* Problem description *
Retype the records that come next, word for word.

Extracted records
####

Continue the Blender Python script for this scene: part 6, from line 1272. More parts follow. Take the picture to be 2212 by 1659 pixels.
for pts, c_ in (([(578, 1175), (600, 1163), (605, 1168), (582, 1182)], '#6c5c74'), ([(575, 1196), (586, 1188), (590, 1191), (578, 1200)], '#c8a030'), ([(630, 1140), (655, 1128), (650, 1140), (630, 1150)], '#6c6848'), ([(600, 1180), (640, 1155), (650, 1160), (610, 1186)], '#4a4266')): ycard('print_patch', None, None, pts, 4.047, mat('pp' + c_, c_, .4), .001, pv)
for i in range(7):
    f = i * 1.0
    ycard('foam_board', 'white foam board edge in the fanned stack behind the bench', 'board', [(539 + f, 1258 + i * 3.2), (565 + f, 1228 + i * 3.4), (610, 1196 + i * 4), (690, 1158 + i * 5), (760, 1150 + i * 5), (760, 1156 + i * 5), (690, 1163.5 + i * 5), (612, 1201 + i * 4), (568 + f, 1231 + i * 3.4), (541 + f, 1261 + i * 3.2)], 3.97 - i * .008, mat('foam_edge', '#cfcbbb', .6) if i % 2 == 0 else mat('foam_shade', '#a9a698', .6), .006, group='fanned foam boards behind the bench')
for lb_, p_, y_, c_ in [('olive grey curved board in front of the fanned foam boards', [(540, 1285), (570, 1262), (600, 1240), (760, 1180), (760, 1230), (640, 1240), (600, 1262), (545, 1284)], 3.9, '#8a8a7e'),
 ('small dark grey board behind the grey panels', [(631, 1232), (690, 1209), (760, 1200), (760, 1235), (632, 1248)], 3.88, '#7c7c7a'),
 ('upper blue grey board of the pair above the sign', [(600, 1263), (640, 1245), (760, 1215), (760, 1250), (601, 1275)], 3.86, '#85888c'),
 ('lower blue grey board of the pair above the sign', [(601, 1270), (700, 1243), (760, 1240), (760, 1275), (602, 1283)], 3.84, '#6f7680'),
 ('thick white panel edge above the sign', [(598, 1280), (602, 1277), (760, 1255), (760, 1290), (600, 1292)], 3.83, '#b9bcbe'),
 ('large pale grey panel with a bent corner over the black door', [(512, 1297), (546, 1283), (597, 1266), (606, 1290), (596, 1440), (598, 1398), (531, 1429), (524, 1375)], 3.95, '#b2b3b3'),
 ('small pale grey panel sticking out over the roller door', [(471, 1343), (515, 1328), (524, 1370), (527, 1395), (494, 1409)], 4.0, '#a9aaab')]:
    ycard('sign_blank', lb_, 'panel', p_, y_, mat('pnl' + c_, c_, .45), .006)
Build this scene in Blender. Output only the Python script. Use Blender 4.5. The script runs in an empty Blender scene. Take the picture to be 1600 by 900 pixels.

####

* Exercise solution *
Continue the Blender Python script for this scene: part 6, from line 1272. More parts follow. Take the picture to be 2212 by 1659 pixels.
for pts, c_ in (([(578, 1175), (600, 1163), (605, 1168), (582, 1182)], '#6c5c74'), ([(575, 1196), (586, 1188), (590, 1191), (578, 1200)], '#c8a030'), ([(630, 1140), (655, 1128), (650, 1140), (630, 1150)], '#6c6848'), ([(600, 1180), (640, 1155), (650, 1160), (610, 1186)], '#4a4266')): ycard('print_patch', None, None, pts, 4.047, mat('pp' + c_, c_, .4), .001, pv)
for i in range(7):
    f = i * 1.0
    ycard('foam_board', 'white foam board edge in the fanned stack behind the bench', 'board', [(539 + f, 1258 + i * 3.2), (565 + f, 1228 + i * 3.4), (610, 1196 + i * 4), (690, 1158 + i * 5), (760, 1150 + i * 5), (760, 1156 + i * 5), (690, 1163.5 + i * 5), (612, 1201 + i * 4), (568 + f, 1231 + i * 3.4), (541 + f, 1261 + i * 3.2)], 3.97 - i * .008, mat('foam_edge', '#cfcbbb', .6) if i % 2 == 0 else mat('foam_shade', '#a9a698', .6), .006, group='fanned foam boards behind the bench')
for lb_, p_, y_, c_ in [('olive grey curved board in front of the fanned foam boards', [(540, 1285), (570, 1262), (600, 1240), (760, 1180), (760, 1230), (640, 1240), (600, 1262), (545, 1284)], 3.9, '#8a8a7e'),
 ('small dark grey board behind the grey panels', [(631, 1232), (690, 1209), (760, 1200), (760, 1235), (632, 1248)], 3.88, '#7c7c7a'),
 ('upper blue grey board of the pair above the sign', [(600, 1263), (640, 1245), (760, 1215), (760, 1250), (601, 1275)], 3.86, '#85888c'),
 ('lower blue grey board of the pair above the sign', [(601, 1270), (700, 1243), (760, 1240), (760, 1275), (602, 1283)], 3.84, '#6f7680'),
 ('thick white panel edge above the sign', [(598, 1280), (602, 1277), (760, 1255), (760, 1290), (600, 1292)], 3.83, '#b9bcbe'),
 ('large pale grey panel with a bent corner over the black door', [(512, 1297), (546, 1283), (597, 1266), (606, 1290), (596, 1440), (598, 1398), (531, 1429), (524, 1375)], 3.95, '#b2b3b3'),
 ('small pale grey panel sticking out over the roller door', [(471, 1343), (515, 1328), (524, 1370), (527, 1395), (494, 1409)], 4.0, '#a9aaab')]:
    ycard('sign_blank', lb_, 'panel', p_, y_, mat('pnl' + c_, c_, .45), .006)
Build this scene in Blender. Output only the Python script. Use Blender 4.5. The script runs in an empty Blender scene. Take the picture to be 1600 by 900 pixels.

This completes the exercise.